__Supplied information__:

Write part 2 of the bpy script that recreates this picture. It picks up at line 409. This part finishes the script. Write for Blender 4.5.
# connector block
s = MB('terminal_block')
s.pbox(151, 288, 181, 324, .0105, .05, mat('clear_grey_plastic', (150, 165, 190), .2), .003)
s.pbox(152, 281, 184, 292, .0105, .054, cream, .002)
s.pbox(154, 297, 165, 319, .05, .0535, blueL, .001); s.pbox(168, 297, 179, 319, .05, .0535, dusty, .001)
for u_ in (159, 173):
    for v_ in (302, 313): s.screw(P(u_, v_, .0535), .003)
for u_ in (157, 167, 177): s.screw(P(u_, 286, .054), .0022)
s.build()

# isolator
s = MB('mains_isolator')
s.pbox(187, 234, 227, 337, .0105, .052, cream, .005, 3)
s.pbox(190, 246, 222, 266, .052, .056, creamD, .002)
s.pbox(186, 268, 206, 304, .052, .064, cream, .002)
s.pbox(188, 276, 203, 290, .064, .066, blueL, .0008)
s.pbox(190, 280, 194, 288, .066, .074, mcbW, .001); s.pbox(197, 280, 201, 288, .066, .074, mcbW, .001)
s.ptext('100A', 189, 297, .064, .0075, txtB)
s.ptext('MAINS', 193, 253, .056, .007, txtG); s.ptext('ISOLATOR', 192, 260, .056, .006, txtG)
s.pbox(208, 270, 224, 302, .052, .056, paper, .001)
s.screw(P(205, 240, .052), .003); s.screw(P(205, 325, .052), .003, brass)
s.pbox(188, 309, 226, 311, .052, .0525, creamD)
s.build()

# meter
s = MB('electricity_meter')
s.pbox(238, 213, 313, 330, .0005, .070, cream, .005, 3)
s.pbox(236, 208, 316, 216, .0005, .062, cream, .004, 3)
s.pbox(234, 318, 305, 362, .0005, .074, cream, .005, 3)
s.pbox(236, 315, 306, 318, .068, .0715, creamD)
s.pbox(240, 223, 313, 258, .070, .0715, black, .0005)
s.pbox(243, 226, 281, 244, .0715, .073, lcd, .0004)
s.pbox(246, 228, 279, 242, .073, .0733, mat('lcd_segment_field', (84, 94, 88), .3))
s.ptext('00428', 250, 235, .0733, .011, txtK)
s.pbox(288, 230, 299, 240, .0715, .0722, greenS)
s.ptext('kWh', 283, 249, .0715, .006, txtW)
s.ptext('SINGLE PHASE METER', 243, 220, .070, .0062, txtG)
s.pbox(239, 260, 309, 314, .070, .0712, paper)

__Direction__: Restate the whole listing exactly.

__Exercise result__:
Write part 2 of the bpy script that recreates this picture. It picks up at line 409. This part finishes the script. Write for Blender 4.5.
# connector block
s = MB('terminal_block')
s.pbox(151, 288, 181, 324, .0105, .05, mat('clear_grey_plastic', (150, 165, 190), .2), .003)
s.pbox(152, 281, 184, 292, .0105, .054, cream, .002)
s.pbox(154, 297, 165, 319, .05, .0535, blueL, .001); s.pbox(168, 297, 179, 319, .05, .0535, dusty, .001)
for u_ in (159, 173):
    for v_ in (302, 313): s.screw(P(u_, v_, .0535), .003)
for u_ in (157, 167, 177): s.screw(P(u_, 286, .054), .0022)
s.build()

# isolator
s = MB('mains_isolator')
s.pbox(187, 234, 227, 337, .0105, .052, cream, .005, 3)
s.pbox(190, 246, 222, 266, .052, .056, creamD, .002)
s.pbox(186, 268, 206, 304, .052, .064, cream, .002)
s.pbox(188, 276, 203, 290, .064, .066, blueL, .0008)
s.pbox(190, 280, 194, 288, .066, .074, mcbW, .001); s.pbox(197, 280, 201, 288, .066, .074, mcbW, .001)
s.ptext('100A', 189, 297, .064, .0075, txtB)
s.ptext('MAINS', 193, 253, .056, .007, txtG); s.ptext('ISOLATOR', 192, 260, .056, .006, txtG)
s.pbox(208, 270, 224, 302, .052, .056, paper, .001)
s.screw(P(205, 240, .052), .003); s.screw(P(205, 325, .052), .003, brass)
s.pbox(188, 309, 226, 311, .052, .0525, creamD)
s.build()

# meter
s = MB('electricity_meter')
s.pbox(238, 213, 313, 330, .0005, .070, cream, .005, 3)
s.pbox(236, 208, 316, 216, .0005, .062, cream, .004, 3)
s.pbox(234, 318, 305, 362, .0005, .074, cream, .005, 3)
s.pbox(236, 315, 306, 318, .068, .0715, creamD)
s.pbox(240, 223, 313, 258, .070, .0715, black, .0005)
s.pbox(243, 226, 281, 244, .0715, .073, lcd, .0004)
s.pbox(246, 228, 279, 242, .073, .0733, mat('lcd_segment_field', (84, 94, 88), .3))
s.ptext('00428', 250, 235, .0733, .011, txtK)
s.pbox(288, 230, 299, 240, .0715, .0722, greenS)
s.ptext('kWh', 283, 249, .0715, .006, txtW)
s.ptext('SINGLE PHASE METER', 243, 220, .070, .0062, txtG)
s.pbox(239, 260, 309, 314, .070, .0712, paper)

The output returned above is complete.